実務例(Web/API設定、テスト、サブプロセス)
Web/APIクライアントの設定読み込み
APIキーやベースURL、タイムアウトを .env で管理すれば、通信コードは環境変数参照だけで済みます。コードの変更なしで接続先切り替えやキー更新ができ、事故を減らせます。
from dotenv import load_dotenv
import os, requests
load_dotenv()
BASE_URL = os.getenv("BASE_URL", "https://api.example.com")
API_KEY = os.getenv("API_KEY", "")
TIMEOUT = int(os.getenv("TIMEOUT", "5"))
def get_user(uid: str):
r = requests.get(f"{BASE_URL}/users/{uid}", headers={"Authorization": f"Bearer {API_KEY}"}, timeout=TIMEOUT)
r.raise_for_status()
return r.json()
Pythonテスト時の差し替えと .env.testing
ユニットテストでは mock.patch.dict で一時的に環境を差し替えるか、テスト用の .env.testing を読み込みます。外部依存を切り離し、期待値に沿った動作確認が簡単になります。

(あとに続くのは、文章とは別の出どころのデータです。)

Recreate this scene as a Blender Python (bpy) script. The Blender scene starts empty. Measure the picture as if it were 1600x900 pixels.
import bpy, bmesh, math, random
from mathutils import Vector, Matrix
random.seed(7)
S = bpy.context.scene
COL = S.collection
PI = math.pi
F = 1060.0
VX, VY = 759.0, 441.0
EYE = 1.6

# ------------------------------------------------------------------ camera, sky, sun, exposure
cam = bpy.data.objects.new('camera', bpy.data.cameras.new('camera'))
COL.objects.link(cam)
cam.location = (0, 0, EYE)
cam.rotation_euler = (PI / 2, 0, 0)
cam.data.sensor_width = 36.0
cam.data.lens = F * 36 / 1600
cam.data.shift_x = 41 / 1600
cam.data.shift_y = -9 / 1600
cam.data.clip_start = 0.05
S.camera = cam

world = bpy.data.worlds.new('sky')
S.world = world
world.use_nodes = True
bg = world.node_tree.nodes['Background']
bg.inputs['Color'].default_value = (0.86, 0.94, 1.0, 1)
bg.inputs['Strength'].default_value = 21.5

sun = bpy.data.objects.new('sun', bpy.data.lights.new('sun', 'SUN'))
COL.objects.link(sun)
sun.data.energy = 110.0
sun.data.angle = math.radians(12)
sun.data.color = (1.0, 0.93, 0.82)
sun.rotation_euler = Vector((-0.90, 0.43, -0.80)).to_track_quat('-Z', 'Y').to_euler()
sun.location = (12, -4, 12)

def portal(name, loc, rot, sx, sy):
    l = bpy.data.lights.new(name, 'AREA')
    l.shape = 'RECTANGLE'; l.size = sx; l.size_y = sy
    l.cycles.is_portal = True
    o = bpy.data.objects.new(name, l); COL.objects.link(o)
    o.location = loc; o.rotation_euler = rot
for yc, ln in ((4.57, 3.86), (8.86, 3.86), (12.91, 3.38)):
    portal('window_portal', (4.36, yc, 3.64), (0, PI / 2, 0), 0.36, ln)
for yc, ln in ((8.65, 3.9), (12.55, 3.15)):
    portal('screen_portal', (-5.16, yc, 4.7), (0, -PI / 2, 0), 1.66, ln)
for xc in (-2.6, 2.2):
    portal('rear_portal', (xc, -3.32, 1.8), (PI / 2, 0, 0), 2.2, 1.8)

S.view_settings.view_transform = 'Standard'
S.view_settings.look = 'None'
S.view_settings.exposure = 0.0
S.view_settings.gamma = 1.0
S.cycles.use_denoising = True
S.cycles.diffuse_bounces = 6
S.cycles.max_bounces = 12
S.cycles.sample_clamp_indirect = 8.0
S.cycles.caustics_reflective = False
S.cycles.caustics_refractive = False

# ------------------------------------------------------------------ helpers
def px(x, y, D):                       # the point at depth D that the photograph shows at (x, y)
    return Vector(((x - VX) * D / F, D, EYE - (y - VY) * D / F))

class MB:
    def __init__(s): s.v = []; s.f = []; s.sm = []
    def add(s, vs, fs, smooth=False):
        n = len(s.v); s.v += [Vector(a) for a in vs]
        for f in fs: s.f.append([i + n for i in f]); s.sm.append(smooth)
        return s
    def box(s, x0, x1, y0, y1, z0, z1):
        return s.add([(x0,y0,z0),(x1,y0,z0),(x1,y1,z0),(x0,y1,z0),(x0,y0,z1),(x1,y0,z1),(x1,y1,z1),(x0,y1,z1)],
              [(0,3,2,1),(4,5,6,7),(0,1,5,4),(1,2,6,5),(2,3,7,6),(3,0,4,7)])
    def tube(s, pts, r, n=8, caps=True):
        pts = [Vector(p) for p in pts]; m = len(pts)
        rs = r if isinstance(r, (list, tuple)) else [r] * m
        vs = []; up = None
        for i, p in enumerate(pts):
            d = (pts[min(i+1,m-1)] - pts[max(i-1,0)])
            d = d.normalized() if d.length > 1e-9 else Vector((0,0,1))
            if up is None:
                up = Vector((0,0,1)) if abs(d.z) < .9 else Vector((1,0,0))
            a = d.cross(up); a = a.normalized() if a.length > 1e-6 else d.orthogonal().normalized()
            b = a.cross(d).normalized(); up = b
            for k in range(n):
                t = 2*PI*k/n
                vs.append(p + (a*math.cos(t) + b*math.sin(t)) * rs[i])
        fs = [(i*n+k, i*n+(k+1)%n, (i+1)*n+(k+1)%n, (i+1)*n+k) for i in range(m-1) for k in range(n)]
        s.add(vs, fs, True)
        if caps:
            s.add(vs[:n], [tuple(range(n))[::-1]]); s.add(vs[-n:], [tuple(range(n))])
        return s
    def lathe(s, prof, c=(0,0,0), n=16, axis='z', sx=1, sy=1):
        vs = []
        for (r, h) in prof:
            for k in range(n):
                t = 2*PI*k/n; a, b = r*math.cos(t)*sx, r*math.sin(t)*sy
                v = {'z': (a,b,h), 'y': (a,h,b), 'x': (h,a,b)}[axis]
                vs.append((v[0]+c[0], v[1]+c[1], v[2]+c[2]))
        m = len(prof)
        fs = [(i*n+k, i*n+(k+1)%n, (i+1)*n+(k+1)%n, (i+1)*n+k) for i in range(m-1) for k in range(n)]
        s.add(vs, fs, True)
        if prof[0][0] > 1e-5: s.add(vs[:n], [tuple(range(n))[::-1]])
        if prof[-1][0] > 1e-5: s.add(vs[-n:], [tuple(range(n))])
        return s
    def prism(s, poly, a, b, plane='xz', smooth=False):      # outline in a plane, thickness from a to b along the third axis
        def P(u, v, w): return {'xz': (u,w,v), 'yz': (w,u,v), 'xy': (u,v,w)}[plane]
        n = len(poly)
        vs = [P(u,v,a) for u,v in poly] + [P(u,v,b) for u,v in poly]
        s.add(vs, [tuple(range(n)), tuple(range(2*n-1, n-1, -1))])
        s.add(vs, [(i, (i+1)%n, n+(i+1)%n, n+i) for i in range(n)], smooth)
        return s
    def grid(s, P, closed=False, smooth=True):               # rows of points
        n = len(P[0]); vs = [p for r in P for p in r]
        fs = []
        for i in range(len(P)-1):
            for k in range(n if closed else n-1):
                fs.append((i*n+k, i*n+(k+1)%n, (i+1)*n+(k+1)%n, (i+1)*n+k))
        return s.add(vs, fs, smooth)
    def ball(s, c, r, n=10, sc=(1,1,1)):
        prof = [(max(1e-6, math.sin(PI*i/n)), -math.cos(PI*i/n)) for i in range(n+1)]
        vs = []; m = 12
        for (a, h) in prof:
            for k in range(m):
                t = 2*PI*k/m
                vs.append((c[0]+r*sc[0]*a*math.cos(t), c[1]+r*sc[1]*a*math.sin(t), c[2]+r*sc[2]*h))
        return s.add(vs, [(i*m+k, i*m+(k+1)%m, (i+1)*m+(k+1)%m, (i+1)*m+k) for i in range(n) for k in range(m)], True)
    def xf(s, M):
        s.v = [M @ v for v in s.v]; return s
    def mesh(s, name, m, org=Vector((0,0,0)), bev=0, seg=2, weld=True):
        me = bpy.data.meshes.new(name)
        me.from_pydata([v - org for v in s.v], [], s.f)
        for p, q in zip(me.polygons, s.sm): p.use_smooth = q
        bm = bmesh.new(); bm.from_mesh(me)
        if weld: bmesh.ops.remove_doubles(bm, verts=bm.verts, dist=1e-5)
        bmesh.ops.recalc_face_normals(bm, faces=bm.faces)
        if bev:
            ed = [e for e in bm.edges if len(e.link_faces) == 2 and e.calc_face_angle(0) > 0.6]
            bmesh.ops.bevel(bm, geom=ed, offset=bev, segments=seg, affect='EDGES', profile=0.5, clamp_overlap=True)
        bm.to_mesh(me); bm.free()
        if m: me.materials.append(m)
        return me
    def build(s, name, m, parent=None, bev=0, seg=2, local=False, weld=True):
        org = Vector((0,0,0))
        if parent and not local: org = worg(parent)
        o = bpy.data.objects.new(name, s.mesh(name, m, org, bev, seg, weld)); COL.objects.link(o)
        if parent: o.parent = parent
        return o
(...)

from dotenv import load_dotenv
import os
load_dotenv(".env.testing")
assert os.getenv("DEBUG") == "1"
Pythonサブプロセスへ限定的に注入
親プロセスの環境を汚さず、子プロセスにだけ設定を渡したい場合は os.environ.copy() で辞書を複製して env 引数で渡します。一時的な上書きや追加が安全にできます。
import os, subprocess
from dotenv import load_dotenv
load_dotenv()
env = os.environ.copy()
env["DEBUG"] = "1"
subprocess.run(["python", "worker.py"], env=env, check=True)
Pythonよくある落とし穴と対策(上書き混乱・値の不正・ファイル漏えい)
上書きの意図が不一致になる
既存の環境変数があるのに .env で上書きされない、または逆に上書きされてしまう混乱は定番です。load_dotenv の override を明示し、チーム内で「どちらが最上位か」をルール化すると解消します。ログに現在値を一度だけ出しておくと、早期に気づけます。
値の不正で起動後に落ちる
文字列のまま使って例外が遅れて出ると原因特定が難しくなります。起動直後に require と型変換で弾き、メッセージに「どのキーが不正か」を含めると発見が速くなります。
.envを誤ってコミットする
.gitignore に .env を必ず含め、CI上ではシークレット注入を使います。すでにコミットしてしまった場合は履歴からの完全削除とキーのローテーションが必要です。サンプル共有は .env.example に限定します。
まとめ
dotenvは、設定と秘密をコードから切り離し、環境ごとに安全に切り替えるためのシンプルで強力な仕組みです。基本は「.envを作る→load_dotenv→os.getenv」で最短に動かし、優先順位(overrideの扱い)、型変換と必須チェック、環境別ファイルの切替、セキュリティ運用の線引きを先に決めておくことが重要です。Web/APIの設定管理やテストの差し替え、サブプロセス注入まで一貫した方針で運用すれば、初心者でも短いコードで「安全・柔軟・再現性の高い」設定管理を実現できます。